--- WHAT IS ASKED ---
Take every line that has the string "this" and copy it out.

--- MATERIAL TO PROCESS ---
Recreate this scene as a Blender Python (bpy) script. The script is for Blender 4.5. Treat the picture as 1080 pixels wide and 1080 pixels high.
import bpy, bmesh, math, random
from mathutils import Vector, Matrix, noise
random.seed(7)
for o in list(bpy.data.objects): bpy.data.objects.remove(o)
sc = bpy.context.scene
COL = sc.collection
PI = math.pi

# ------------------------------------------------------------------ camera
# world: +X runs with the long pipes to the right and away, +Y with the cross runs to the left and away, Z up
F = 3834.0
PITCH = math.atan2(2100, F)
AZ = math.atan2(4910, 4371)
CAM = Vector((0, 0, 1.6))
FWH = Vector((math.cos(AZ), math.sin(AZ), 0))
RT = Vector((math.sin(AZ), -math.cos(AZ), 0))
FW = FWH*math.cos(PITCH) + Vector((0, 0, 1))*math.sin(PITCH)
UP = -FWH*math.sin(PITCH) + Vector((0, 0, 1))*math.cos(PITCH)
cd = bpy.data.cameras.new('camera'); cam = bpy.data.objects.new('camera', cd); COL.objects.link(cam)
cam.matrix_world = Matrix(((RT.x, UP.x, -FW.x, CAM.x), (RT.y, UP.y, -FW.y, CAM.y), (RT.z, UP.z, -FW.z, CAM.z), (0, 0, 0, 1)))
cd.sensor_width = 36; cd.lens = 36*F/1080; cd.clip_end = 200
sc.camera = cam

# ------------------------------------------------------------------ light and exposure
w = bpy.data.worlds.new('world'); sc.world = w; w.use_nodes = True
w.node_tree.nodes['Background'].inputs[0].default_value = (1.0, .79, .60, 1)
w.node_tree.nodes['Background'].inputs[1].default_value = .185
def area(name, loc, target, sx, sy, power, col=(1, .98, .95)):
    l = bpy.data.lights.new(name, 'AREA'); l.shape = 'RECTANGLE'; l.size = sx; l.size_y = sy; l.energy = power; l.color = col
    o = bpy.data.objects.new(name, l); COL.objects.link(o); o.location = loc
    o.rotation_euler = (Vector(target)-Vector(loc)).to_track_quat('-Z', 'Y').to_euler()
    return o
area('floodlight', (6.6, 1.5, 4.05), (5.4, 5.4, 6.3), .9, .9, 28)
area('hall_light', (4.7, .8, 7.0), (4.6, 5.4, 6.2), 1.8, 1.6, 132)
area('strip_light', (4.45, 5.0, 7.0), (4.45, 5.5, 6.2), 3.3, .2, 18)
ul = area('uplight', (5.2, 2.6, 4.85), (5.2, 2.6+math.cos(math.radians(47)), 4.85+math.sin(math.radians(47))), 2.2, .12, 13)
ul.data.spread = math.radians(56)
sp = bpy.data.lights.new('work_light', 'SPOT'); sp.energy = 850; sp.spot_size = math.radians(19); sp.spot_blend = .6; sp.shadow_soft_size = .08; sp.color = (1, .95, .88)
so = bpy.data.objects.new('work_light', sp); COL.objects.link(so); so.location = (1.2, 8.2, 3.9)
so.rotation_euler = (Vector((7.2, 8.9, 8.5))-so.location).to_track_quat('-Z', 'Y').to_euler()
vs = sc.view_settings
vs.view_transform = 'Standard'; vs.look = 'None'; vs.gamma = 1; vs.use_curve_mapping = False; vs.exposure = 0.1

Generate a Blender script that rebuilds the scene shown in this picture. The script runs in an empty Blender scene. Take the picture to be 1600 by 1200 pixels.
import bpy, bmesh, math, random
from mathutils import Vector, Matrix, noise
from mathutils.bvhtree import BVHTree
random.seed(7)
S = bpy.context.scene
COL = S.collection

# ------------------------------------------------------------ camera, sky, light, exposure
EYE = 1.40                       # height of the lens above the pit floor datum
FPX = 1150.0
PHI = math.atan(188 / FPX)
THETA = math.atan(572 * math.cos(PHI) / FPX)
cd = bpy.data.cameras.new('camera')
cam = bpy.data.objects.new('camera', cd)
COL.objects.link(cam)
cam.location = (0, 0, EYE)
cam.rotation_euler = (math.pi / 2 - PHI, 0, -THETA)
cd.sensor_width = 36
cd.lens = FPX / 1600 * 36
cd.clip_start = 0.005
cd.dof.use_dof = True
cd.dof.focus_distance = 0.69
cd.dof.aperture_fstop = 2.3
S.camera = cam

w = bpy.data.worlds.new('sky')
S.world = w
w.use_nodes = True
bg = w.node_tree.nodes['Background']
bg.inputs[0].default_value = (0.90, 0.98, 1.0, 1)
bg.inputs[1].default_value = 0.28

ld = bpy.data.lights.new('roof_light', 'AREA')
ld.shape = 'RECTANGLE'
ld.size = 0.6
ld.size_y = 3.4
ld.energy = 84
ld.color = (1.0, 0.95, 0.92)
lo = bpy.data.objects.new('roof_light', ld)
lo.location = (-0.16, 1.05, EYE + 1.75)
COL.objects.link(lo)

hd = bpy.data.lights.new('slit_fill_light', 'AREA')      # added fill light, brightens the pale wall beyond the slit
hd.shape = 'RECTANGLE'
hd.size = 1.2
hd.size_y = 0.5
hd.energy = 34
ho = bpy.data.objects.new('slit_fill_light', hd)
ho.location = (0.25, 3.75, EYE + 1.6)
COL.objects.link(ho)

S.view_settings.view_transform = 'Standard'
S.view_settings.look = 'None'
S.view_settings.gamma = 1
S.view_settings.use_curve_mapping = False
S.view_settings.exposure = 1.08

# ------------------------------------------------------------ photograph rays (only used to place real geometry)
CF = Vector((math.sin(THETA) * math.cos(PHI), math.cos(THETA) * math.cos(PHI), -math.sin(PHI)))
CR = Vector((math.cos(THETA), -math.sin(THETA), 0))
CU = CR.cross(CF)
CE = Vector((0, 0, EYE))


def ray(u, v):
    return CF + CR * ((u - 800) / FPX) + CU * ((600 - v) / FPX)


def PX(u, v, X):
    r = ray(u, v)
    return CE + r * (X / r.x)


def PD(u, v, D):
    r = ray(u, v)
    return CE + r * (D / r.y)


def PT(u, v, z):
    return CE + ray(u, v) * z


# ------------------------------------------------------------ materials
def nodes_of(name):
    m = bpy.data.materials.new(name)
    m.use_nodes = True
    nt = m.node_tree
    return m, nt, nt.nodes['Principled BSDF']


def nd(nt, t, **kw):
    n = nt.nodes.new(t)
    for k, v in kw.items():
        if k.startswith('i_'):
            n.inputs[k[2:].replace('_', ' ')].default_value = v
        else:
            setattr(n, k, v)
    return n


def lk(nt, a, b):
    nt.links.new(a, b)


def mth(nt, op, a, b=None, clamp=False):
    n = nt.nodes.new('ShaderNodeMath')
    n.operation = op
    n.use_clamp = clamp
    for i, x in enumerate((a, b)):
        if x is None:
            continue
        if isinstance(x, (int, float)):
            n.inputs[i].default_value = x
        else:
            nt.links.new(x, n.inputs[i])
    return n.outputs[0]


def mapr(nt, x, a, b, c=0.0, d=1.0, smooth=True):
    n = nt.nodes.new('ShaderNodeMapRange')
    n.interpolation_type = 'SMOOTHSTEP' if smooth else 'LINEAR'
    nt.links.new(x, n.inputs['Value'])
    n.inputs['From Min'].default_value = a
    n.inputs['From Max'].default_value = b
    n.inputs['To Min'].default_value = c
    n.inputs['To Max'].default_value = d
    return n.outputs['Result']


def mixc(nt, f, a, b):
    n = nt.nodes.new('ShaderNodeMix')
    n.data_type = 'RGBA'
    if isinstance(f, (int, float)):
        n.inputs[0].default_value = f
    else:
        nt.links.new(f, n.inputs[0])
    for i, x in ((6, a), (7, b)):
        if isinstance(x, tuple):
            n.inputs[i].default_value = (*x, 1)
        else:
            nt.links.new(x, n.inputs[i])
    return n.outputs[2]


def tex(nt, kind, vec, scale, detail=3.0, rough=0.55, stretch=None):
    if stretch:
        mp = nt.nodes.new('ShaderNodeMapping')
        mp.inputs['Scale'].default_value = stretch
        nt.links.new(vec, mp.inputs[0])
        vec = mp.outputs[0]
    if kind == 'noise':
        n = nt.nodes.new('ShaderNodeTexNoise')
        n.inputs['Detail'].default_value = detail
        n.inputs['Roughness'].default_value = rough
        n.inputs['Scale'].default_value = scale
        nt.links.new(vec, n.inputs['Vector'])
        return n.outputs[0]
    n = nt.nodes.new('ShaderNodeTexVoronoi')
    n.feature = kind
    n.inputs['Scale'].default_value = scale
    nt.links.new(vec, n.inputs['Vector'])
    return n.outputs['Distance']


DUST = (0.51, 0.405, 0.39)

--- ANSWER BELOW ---
Recreate this scene as a Blender Python (bpy) script. The script is for Blender 4.5. Treat the picture as 1080 pixels wide and 1080 pixels high.
Generate a Blender script that rebuilds the scene shown in this picture. The script runs in an empty Blender scene. Take the picture to be 1600 by 1200 pixels.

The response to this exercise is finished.